## What the task asks
Return the listing below in full, with every line exactly as it is.

⁂

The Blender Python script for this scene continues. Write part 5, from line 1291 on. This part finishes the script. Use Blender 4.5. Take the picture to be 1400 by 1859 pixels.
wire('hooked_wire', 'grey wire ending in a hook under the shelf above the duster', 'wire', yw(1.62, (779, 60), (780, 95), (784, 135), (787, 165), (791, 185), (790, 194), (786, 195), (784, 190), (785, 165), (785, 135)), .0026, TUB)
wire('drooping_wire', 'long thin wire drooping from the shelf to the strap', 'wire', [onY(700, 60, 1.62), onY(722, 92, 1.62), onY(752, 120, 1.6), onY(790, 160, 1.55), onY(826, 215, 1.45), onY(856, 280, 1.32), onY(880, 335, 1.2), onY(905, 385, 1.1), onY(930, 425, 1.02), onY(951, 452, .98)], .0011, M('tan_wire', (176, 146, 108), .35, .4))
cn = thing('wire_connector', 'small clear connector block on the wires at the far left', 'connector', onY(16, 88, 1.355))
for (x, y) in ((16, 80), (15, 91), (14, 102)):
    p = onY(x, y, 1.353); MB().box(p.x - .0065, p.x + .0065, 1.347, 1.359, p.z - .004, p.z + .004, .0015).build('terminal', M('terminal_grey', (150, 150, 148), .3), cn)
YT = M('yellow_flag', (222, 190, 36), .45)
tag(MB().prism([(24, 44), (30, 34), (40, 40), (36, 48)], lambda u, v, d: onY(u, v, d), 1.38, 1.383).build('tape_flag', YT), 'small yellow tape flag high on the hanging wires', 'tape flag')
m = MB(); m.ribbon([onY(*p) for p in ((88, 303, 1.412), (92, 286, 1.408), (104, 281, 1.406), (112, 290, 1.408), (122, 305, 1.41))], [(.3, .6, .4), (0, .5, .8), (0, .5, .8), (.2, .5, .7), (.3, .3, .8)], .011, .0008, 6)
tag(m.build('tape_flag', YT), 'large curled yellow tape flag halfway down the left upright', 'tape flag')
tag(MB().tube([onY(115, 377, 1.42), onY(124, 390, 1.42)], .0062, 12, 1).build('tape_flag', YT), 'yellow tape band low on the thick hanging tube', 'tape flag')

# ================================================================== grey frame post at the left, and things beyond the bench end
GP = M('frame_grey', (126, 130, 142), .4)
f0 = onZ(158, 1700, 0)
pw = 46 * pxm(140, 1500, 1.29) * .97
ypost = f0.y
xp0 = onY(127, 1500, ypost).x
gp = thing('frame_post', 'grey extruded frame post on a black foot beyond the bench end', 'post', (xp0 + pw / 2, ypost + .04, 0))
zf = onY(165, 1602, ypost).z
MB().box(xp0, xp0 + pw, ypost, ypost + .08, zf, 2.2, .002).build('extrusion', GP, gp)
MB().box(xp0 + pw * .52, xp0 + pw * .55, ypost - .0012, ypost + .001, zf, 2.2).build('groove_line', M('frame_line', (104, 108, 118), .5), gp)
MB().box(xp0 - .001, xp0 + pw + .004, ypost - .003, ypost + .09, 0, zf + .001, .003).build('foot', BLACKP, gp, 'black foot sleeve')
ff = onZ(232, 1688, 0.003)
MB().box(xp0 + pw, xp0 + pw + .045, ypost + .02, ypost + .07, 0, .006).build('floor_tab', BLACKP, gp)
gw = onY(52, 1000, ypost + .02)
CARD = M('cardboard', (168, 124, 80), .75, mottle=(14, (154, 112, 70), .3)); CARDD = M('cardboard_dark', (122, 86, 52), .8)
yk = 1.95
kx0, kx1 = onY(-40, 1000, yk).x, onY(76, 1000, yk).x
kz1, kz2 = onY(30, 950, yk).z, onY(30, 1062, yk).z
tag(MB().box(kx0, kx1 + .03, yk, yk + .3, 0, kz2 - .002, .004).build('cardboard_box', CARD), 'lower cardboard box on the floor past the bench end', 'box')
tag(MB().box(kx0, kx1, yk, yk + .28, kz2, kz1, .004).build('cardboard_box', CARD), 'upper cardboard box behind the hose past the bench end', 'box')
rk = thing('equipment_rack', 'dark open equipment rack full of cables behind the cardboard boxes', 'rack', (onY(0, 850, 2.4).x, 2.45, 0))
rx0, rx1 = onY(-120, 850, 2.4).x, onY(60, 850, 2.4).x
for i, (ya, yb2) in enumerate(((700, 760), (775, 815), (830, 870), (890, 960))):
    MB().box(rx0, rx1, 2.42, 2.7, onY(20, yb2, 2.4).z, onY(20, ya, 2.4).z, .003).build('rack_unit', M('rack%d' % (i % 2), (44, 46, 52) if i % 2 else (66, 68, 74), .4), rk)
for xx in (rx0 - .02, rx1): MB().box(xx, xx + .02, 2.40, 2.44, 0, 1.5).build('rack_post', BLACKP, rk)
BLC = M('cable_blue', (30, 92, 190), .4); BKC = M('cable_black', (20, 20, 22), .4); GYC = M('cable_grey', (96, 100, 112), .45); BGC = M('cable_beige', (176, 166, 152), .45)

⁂

## Solution to this task
The Blender Python script for this scene continues. Write part 5, from line 1291 on. This part finishes the script. Use Blender 4.5. Take the picture to be 1400 by 1859 pixels.
wire('hooked_wire', 'grey wire ending in a hook under the shelf above the duster', 'wire', yw(1.62, (779, 60), (780, 95), (784, 135), (787, 165), (791, 185), (790, 194), (786, 195), (784, 190), (785, 165), (785, 135)), .0026, TUB)
wire('drooping_wire', 'long thin wire drooping from the shelf to the strap', 'wire', [onY(700, 60, 1.62), onY(722, 92, 1.62), onY(752, 120, 1.6), onY(790, 160, 1.55), onY(826, 215, 1.45), onY(856, 280, 1.32), onY(880, 335, 1.2), onY(905, 385, 1.1), onY(930, 425, 1.02), onY(951, 452, .98)], .0011, M('tan_wire', (176, 146, 108), .35, .4))
cn = thing('wire_connector', 'small clear connector block on the wires at the far left', 'connector', onY(16, 88, 1.355))
for (x, y) in ((16, 80), (15, 91), (14, 102)):
    p = onY(x, y, 1.353); MB().box(p.x - .0065, p.x + .0065, 1.347, 1.359, p.z - .004, p.z + .004, .0015).build('terminal', M('terminal_grey', (150, 150, 148), .3), cn)
YT = M('yellow_flag', (222, 190, 36), .45)
tag(MB().prism([(24, 44), (30, 34), (40, 40), (36, 48)], lambda u, v, d: onY(u, v, d), 1.38, 1.383).build('tape_flag', YT), 'small yellow tape flag high on the hanging wires', 'tape flag')
m = MB(); m.ribbon([onY(*p) for p in ((88, 303, 1.412), (92, 286, 1.408), (104, 281, 1.406), (112, 290, 1.408), (122, 305, 1.41))], [(.3, .6, .4), (0, .5, .8), (0, .5, .8), (.2, .5, .7), (.3, .3, .8)], .011, .0008, 6)
tag(m.build('tape_flag', YT), 'large curled yellow tape flag halfway down the left upright', 'tape flag')
tag(MB().tube([onY(115, 377, 1.42), onY(124, 390, 1.42)], .0062, 12, 1).build('tape_flag', YT), 'yellow tape band low on the thick hanging tube', 'tape flag')

# ================================================================== grey frame post at the left, and things beyond the bench end
GP = M('frame_grey', (126, 130, 142), .4)
f0 = onZ(158, 1700, 0)
pw = 46 * pxm(140, 1500, 1.29) * .97
ypost = f0.y
xp0 = onY(127, 1500, ypost).x
gp = thing('frame_post', 'grey extruded frame post on a black foot beyond the bench end', 'post', (xp0 + pw / 2, ypost + .04, 0))
zf = onY(165, 1602, ypost).z
MB().box(xp0, xp0 + pw, ypost, ypost + .08, zf, 2.2, .002).build('extrusion', GP, gp)
MB().box(xp0 + pw * .52, xp0 + pw * .55, ypost - .0012, ypost + .001, zf, 2.2).build('groove_line', M('frame_line', (104, 108, 118), .5), gp)
MB().box(xp0 - .001, xp0 + pw + .004, ypost - .003, ypost + .09, 0, zf + .001, .003).build('foot', BLACKP, gp, 'black foot sleeve')
ff = onZ(232, 1688, 0.003)
MB().box(xp0 + pw, xp0 + pw + .045, ypost + .02, ypost + .07, 0, .006).build('floor_tab', BLACKP, gp)
gw = onY(52, 1000, ypost + .02)
CARD = M('cardboard', (168, 124, 80), .75, mottle=(14, (154, 112, 70), .3)); CARDD = M('cardboard_dark', (122, 86, 52), .8)
yk = 1.95
kx0, kx1 = onY(-40, 1000, yk).x, onY(76, 1000, yk).x
kz1, kz2 = onY(30, 950, yk).z, onY(30, 1062, yk).z
tag(MB().box(kx0, kx1 + .03, yk, yk + .3, 0, kz2 - .002, .004).build('cardboard_box', CARD), 'lower cardboard box on the floor past the bench end', 'box')
tag(MB().box(kx0, kx1, yk, yk + .28, kz2, kz1, .004).build('cardboard_box', CARD), 'upper cardboard box behind the hose past the bench end', 'box')
rk = thing('equipment_rack', 'dark open equipment rack full of cables behind the cardboard boxes', 'rack', (onY(0, 850, 2.4).x, 2.45, 0))
rx0, rx1 = onY(-120, 850, 2.4).x, onY(60, 850, 2.4).x
for i, (ya, yb2) in enumerate(((700, 760), (775, 815), (830, 870), (890, 960))):
    MB().box(rx0, rx1, 2.42, 2.7, onY(20, yb2, 2.4).z, onY(20, ya, 2.4).z, .003).build('rack_unit', M('rack%d' % (i % 2), (44, 46, 52) if i % 2 else (66, 68, 74), .4), rk)
for xx in (rx0 - .02, rx1): MB().box(xx, xx + .02, 2.40, 2.44, 0, 1.5).build('rack_post', BLACKP, rk)
BLC = M('cable_blue', (30, 92, 190), .4); BKC = M('cable_black', (20, 20, 22), .4); GYC = M('cable_grey', (96, 100, 112), .45); BGC = M('cable_beige', (176, 166, 152), .45)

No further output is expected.